**EXERCISE DETAILS**: Word for word, print each line of the listing below; pictures stay out.
>> BEGIN GIVEN ENTRIES
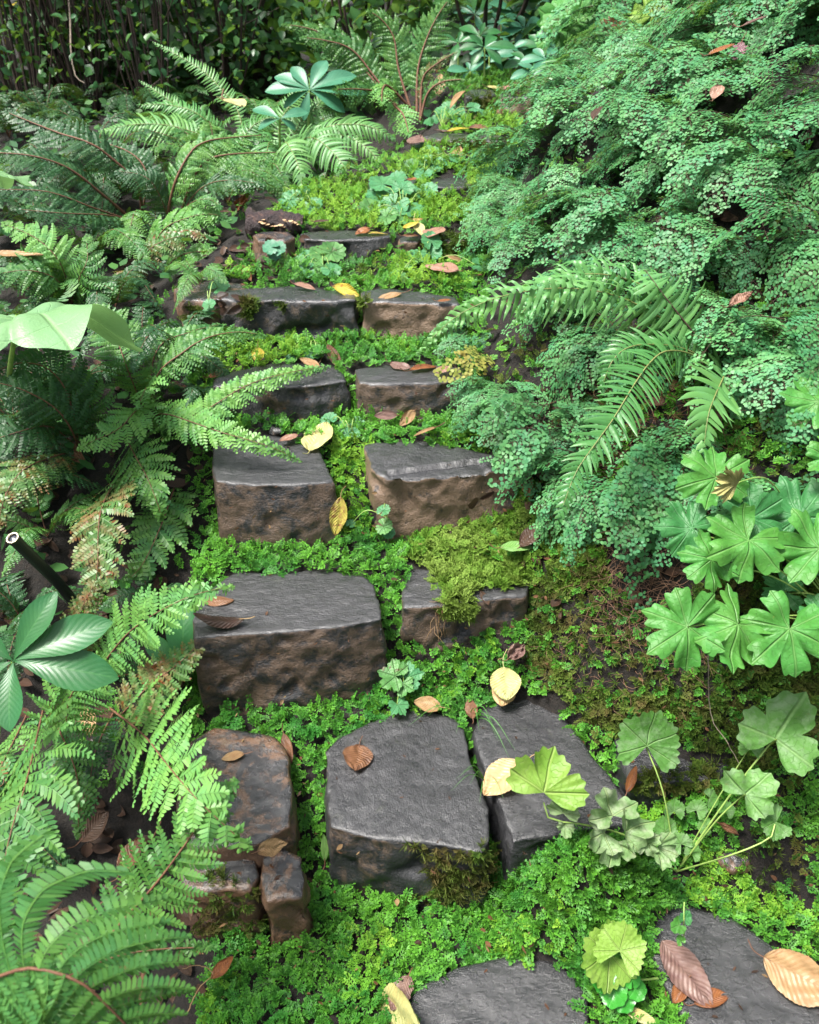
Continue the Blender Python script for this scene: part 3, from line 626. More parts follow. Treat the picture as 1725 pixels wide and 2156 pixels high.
# ---------------------------------------------------------------- leaves
def blade(mb, L, W, Mx, m=0, nu=22, nv=8, widest=.45, teeth=26, tooth=.05, curl=.0, bend=.0, pleat=.0, twist=.0, tint=.5, fold=.0, wav=0., seed=0, bite=0, point=1.0):
    """elongated leaf along +X from the stalk end; Mx 4x4 matrix"""
    r = np.random.default_rng(seed); u = np.linspace(0, 1, nu * 2 + 1)
    e = math.log(.5) / math.log(widest); hw = W / 2 * np.sin(np.pi * u ** e) ** (.75 * point) + .0003
    saw = (u * teeth) % 1.0; hw2 = hw * (1 - tooth * saw)
    v = np.linspace(-1, 1, nv * 2 + 1)
    U, Vv = np.meshgrid(u, v, indexing='ij'); H = hw2[:, None] * np.ones_like(Vv)
    if bite:
        H = H * (1 - bite * np.clip(vnoise(U * 3, np.sign(Vv) + seed, 2, seed), 0, 1))
    x = U * L; y = Vv * H; zz = .6 * pleat * W * np.abs(((U * 12 - np.abs(Vv) * 3.0) % 1) - .5) * np.sin(np.pi * U) + fold * np.abs(y) + wav * W * vnoise(U * 2, Vv * 1.5, 2.2, seed)
    if curl:   # roll edges up about the midrib
        a = curl * Vv; rad = H / max(abs(curl), 1e-3); y, zz2 = rad * np.sin(a), rad * (1 - np.cos(a)) * np.sign(curl); zz = zz + zz2
    if bend:   # bend along the length
        th = bend * U; rx = L / bend; x2 = rx * np.sin(th); z2 = rx * (1 - np.cos(th)); x = x2 - zz * np.sin(th); zz = z2 + zz * np.cos(th)
    if twist:
        tw = twist * U; y, zz = y * np.cos(tw) - zz * np.sin(tw), y * np.sin(tw) + zz * np.cos(tw)
    P = np.stack([x, y, zz], -1).reshape(-1, 3); Mn = np.array(Mx); P = P @ Mn[:3, :3].T + Mn[:3, 3]
    i = np.arange(U.size).reshape(U.shape); F = np.stack([i[:-1, :-1], i[1:, :-1], i[1:, 1:], i[:-1, 1:]], -1).reshape(-1, 4)
    tn = tint + .25 * vnoise(U * 3, Vv, 2, seed + 3)
    mb.add(P, F, m, np.clip(tn, 0, 1).ravel(), np.stack([U, Vv], -1).reshape(-1, 2))
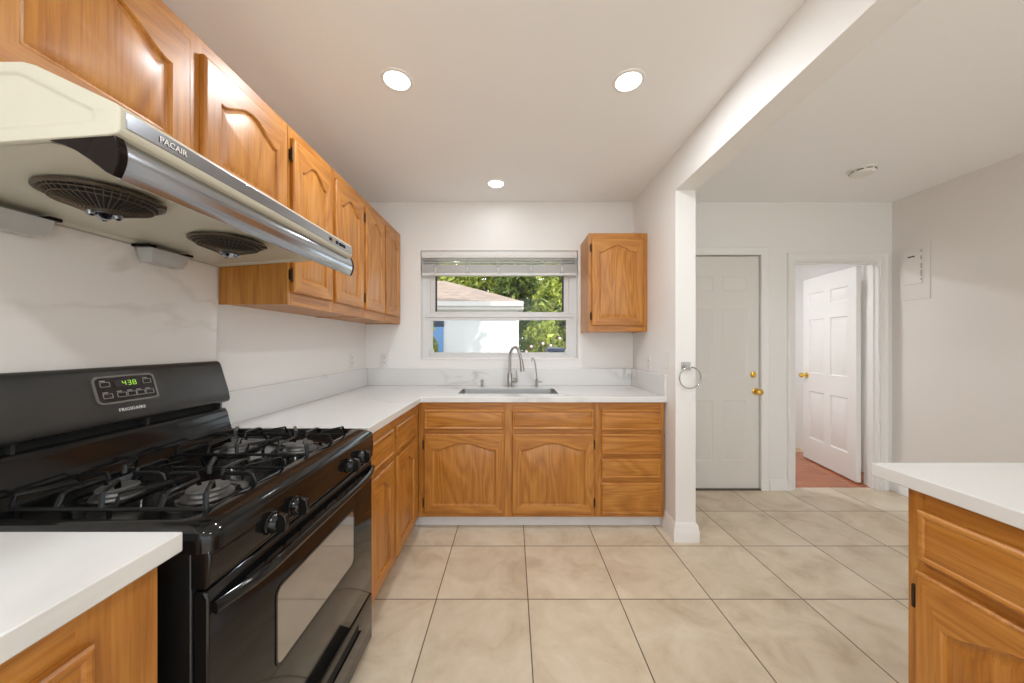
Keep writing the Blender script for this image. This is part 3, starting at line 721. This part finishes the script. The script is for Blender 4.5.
>> END GIVEN ENTRIES
**REPLY**:
Continue the Blender Python script for this scene: part 3, from line 626. More parts follow. Treat the picture as 1725 pixels wide and 2156 pixels high.
# ---------------------------------------------------------------- leaves
def blade(mb, L, W, Mx, m=0, nu=22, nv=8, widest=.45, teeth=26, tooth=.05, curl=.0, bend=.0, pleat=.0, twist=.0, tint=.5, fold=.0, wav=0., seed=0, bite=0, point=1.0):
    """elongated leaf along +X from the stalk end; Mx 4x4 matrix"""
    r = np.random.default_rng(seed); u = np.linspace(0, 1, nu * 2 + 1)
    e = math.log(.5) / math.log(widest); hw = W / 2 * np.sin(np.pi * u ** e) ** (.75 * point) + .0003
    saw = (u * teeth) % 1.0; hw2 = hw * (1 - tooth * saw)
    v = np.linspace(-1, 1, nv * 2 + 1)
    U, Vv = np.meshgrid(u, v, indexing='ij'); H = hw2[:, None] * np.ones_like(Vv)
    if bite:
        H = H * (1 - bite * np.clip(vnoise(U * 3, np.sign(Vv) + seed, 2, seed), 0, 1))
    x = U * L; y = Vv * H; zz = .6 * pleat * W * np.abs(((U * 12 - np.abs(Vv) * 3.0) % 1) - .5) * np.sin(np.pi * U) + fold * np.abs(y) + wav * W * vnoise(U * 2, Vv * 1.5, 2.2, seed)
    if curl:   # roll edges up about the midrib
        a = curl * Vv; rad = H / max(abs(curl), 1e-3); y, zz2 = rad * np.sin(a), rad * (1 - np.cos(a)) * np.sign(curl); zz = zz + zz2
    if bend:   # bend along the length
        th = bend * U; rx = L / bend; x2 = rx * np.sin(th); z2 = rx * (1 - np.cos(th)); x = x2 - zz * np.sin(th); zz = z2 + zz * np.cos(th)
    if twist:
        tw = twist * U; y, zz = y * np.cos(tw) - zz * np.sin(tw), y * np.sin(tw) + zz * np.cos(tw)
    P = np.stack([x, y, zz], -1).reshape(-1, 3); Mn = np.array(Mx); P = P @ Mn[:3, :3].T + Mn[:3, 3]
    i = np.arange(U.size).reshape(U.shape); F = np.stack([i[:-1, :-1], i[1:, :-1], i[1:, 1:], i[:-1, 1:]], -1).reshape(-1, 4)
    tn = tint + .25 * vnoise(U * 3, Vv, 2, seed + 3)
    mb.add(P, F, m, np.clip(tn, 0, 1).ravel(), np.stack([U, Vv], -1).reshape(-1, 2))
Keep writing the Blender script for this image. This is part 3, starting at line 721. This part finishes the script. The script is for Blender 4.5.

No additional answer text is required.